Proses hukum berlangsung:
🔹 30 Juli 2018: Pengadilan Negeri Jakarta Selatan menjatuhkan vonis 1 tahun penjara
🔹 17 Oktober 2018: Pengadilan Tinggi DKI menolak banding Silfester
🔹 20 Mei 2019: Mahkamah Agung menolak kasasi dan memperberat hukuman menjadi 1,5 tahun
Putusan ini telah inkrah dan tidak bisa dibantah secara hukum.
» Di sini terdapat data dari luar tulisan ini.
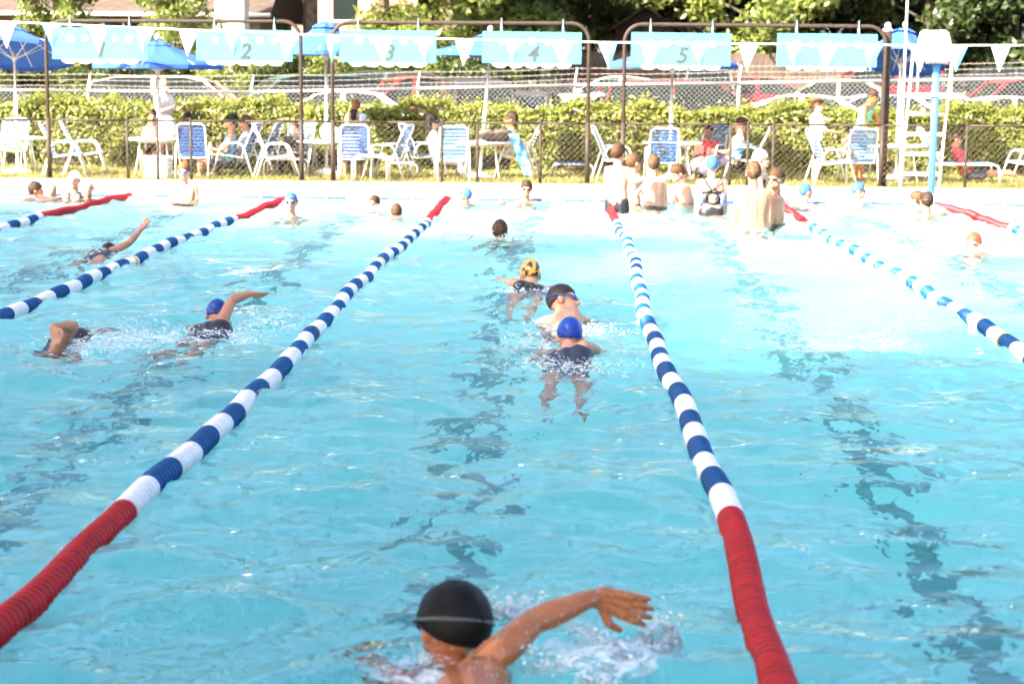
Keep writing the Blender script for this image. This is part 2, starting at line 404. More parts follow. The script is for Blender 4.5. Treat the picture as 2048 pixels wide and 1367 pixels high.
def wave_field(X, Y):
    rg = np.random.default_rng(3); Z = np.zeros_like(X)
    for lam, slope, cnt in ((2.6, .035, 7), (1.3, .065, 10), (.7, .105, 18), (.38, .12, 22), (.2, .12, 26), (.12, .045, 18)):
        for _ in range(cnt):
            l = lam * rg.uniform(.75, 1.35); k = 2 * math.pi / l; th = rg.normal(math.pi / 2, .48) if rg.random() < .82 else rg.uniform(0, 6.28)
            amp = slope / k * math.sqrt(2.0 / cnt); ph = rg.uniform(0, 6.28)
            Z += amp * np.sin(k * (X * math.cos(th) + Y * math.sin(th)) + ph + .6 * np.sin(.7 * X + .5 * Y + ph * 3))
    return Z
def make_water():
    # grid rows are closer together near the camera
    ny, nx = 900, 520
    t = np.linspace(0, 1, ny); y = NEAR + 25 * (np.exp(1.25 * t) - 1) / (math.exp(1.25) - 1)
    u = np.linspace(-1, 1, nx)
    uu = np.sign(u) * (0.62 * np.abs(u) + .38 * np.abs(u) ** 3)
    x = np.where(uu < 0, uu * -XL, uu * XR)
    X, Y = np.meshgrid(x, y); Z = wave_field(X, Y) * .95
    rg = np.random.default_rng(11); FO = np.zeros_like(Z)
    for (tx, ty, r, s) in TURB:
        g = np.exp(-((X - tx) ** 2 + (Y - ty) ** 2) / (r * r)); sel = g > .01
        xs, ysl = X[sel], Y[sel]; zz = np.zeros_like(xs)
        for _ in range(26):
            l = rg.uniform(.07, .42); k = 6.283 / l; th = rg.uniform(0, 6.28)
            zz += .16 / k * math.sqrt(2 / 26) * 2.2 * np.sin(k * (xs * math.cos(th) + ysl * math.sin(th)) + rg.uniform(0, 6.28))
        Z[sel] += s * g[sel] * zz; FO[sel] += np.minimum(s, 1) * g[sel]
    v = np.stack([X.ravel(), Y.ravel(), Z.ravel()], 1)
    i = np.arange(nx * ny).reshape(ny, nx)
    f = np.stack([i[:-1, :-1].ravel(), i[:-1, 1:].ravel(), i[1:, 1:].ravel(), i[1:, :-1].ravel()], 1)
    # sides and bottom close the body of water just outside the shell
    n0 = len(v); bz = -2.45; v = np.concatenate([v, [[XL - .02, NEAR - .02, bz], [XR + .02, NEAR - .02, bz], [XR + .02, FAR + .02, bz], [XL - .02, FAR + .02, bz]]])
    ext = [(n0, n0 + 3, n0 + 2, n0 + 1)]
    me = bpy.data.meshes.new('water'); edges = [(i[0, ::-1], n0 + 1, n0), (i[:, 0], n0, n0 + 3), (i[-1, :], n0 + 3, n0 + 2), (i[::-1, -1], n0 + 2, n0 + 1)]
    tri = []
    for row, a, b in edges:
        h = len(row) // 2
        for k_ in range(len(row) - 1): tri.append((row[k_ + 1], row[k_], a if k_ < h else b))
        tri.append((row[h], a, b))
    tri = np.array(tri); f = np.concatenate([f, np.array(ext)]); nq, ntr = len(f), len(tri)
    me.vertices.add(len(v)); me.vertices.foreach_set('co', v.astype(np.float32).ravel()); me.loops.add(nq * 4 + ntr * 3); me.loops.foreach_set('vertex_index', np.concatenate([f.ravel(), tri.ravel()]).astype(np.int32))
    me.polygons.add(nq + ntr); me.polygons.foreach_set('loop_start', np.concatenate([np.arange(nq) * 4, nq * 4 + np.arange(ntr) * 3]).astype(np.int32)); me.update(calc_edges=True)
    FO = np.concatenate([FO.ravel(), np.zeros(4)]); fa = me.attributes.new('foam', 'FLOAT', 'POINT'); fa.data.foreach_set('value', np.clip(FO, 0, 1).astype(np.float32).ravel())
    o = obj('water', me, M['water'], smooth=True); struct(o)
    return o

# ------------------------------------------------------------------ trees and shrubs
def leaf_cloud(centers, radii, n, size, seed, flat=.75):
    """n rhombic leaves gathered round clump centres"""
    rg = np.random.default_rng(seed); centers = np.asarray(centers); radii = np.asarray(radii)
    w = radii ** 2; k = rg.choice(len(centers), n, p=w / w.sum())
    d = rg.normal(size=(n, 3)); d /= np.linalg.norm(d, axis=1)[:, None]
    p = centers[k] + d * (radii[k] * (rg.random(n) ** .45))[:, None] * np.array([1, 1, flat])
    nrm = d * .6 + rg.normal(size=(n, 3)) * .6 + np.array([0, 0, .35]); nrm /= np.linalg.norm(nrm, axis=1)[:, None]
    t = np.cross(nrm, rg.normal(size=(n, 3))); t /= np.linalg.norm(t, axis=1)[:, None]; b = np.cross(nrm, t)
    s = size * rg.uniform(.6, 1.35, n)[:, None]
    v = np.stack([p - t * s, p + b * s * .5 - nrm * s * .12, p + t * s, p - b * s * .5 - nrm * s * .12], 1).reshape(-1, 3)
    return v, np.arange(4 * n).reshape(-1, 4)
def tree_meshes(seed, H, crown_r, crown_lo, n, size, trunk_r):
    rg = random.Random(seed); tm = MB(); lean = (rg.uniform(-.4, .4), rg.uniform(-.4, .4))
    top = H * .82
    tm.tube([(lean[0] * t * t, lean[1] * t * t, H * .82 * t - .1) for t in (0, .06, .25, .5, .75, 1)], [trunk_r * 1.5, trunk_r, trunk_r * .85, trunk_r * .65, trunk_r * .4, trunk_r * .15], 10)
    cs, rs = [], []
    nl = 15
    for i in range(nl):
        t = crown_lo / H + (0.8 - crown_lo / H) * (i + .5) / nl; z = H * t; a = i * 2.4 + rg.uniform(-.4, .4)
        prof = math.sin(math.pi * min(1, .18 + .8 * (t - crown_lo / H) / (1 - crown_lo / H))) ** .6
        L = crown_r * prof * rg.uniform(.7, 1.0)
        p0 = (lean[0] * t * t, lean[1] * t * t, z); p2 = (p0[0] + L * math.cos(a), p0[1] + L * math.sin(a), z + L * .25)
        pm = ((p0[0] + p2[0]) / 2, (p0[1] + p2[1]) / 2, z + L * .25)
        tm.tube([p0, pm, p2], [trunk_r * .35 * (1 - t * .6), trunk_r * .2, trunk_r * .05], 6)
        for q in (.45, .72, 1.0):
            for _ in range(2):
                cs.append((p0[0] + (p2[0] - p0[0]) * q + rg.uniform(-.5, .5), p0[1] + (p2[1] - p0[1]) * q + rg.uniform(-.5, .5), z + L * .25 * q + rg.uniform(-.4, .5))); rs.append(crown_r * rg.uniform(.16, .30))
    for _ in range(6): cs.append((lean[0] + rg.uniform(-.8, .8), lean[1] + rg.uniform(-.8, .8), H * rg.uniform(.8, .96))); rs.append(crown_r * rg.uniform(.2, .32))
    v, f = leaf_cloud(cs, rs, n, size, seed)
    return tm.mesh('trunk'), mesh_np('crown', v, f)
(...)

Tapi anehnya, hingga 2025, eksekusi belum dilakukan oleh Kejaksaan.
⚖️ Hukum Sudah Bicara, Tapi Jaksa Diam: Ada Apa?
Dalam sistem hukum Indonesia, eksekusi putusan pengadilan adalah tugas Kejaksaan, sebagaimana diatur dalam:
🔖 Pasal 270 KUHAP:
"Pelaksanaan putusan pengadilan yang telah memperoleh kekuatan hukum tetap dilakukan oleh jaksa."
Artinya, Kejaksaan wajib mengeksekusi Silfester segera setelah vonis inkrah.
Namun fakta menunjukkan, selama 6 tahun vonis ini mengendap, Silfester malah semakin aktif dalam aktivitas publik dan politik.
Baru setelah publik menyoroti kasus ini lagi, Kejagung angkat suara dan menyatakan Silfester akan diperiksa dan ditahan.
Tapi pertanyaannya: Mengapa baru sekarang?
🗯️ Rekayasa Narasi Damai: Upaya Membelokkan Opini Publik?
Saat kasus kembali mencuat, Silfester mengklaim bahwa hubungannya dengan JK sudah damai, bahkan mengaku beberapa kali bertemu dan diterima baik oleh Jusuf Kalla.
Namun klaim ini dibantah keras oleh pihak JK:
Juru bicara JK menyatakan,
“Pak JK tidak pernah mengenal atau bertemu Silfester.”
Putri JK, Muchlisa Kalla, menyebut,
“Pembohong. Tidak pernah bertemu Bapak. Dia buronan.”
Lebih tegas lagi, pernyataan pihak JK menekankan bahwa tidak pernah ada perdamaian, dan proses hukum harus tetap jalan.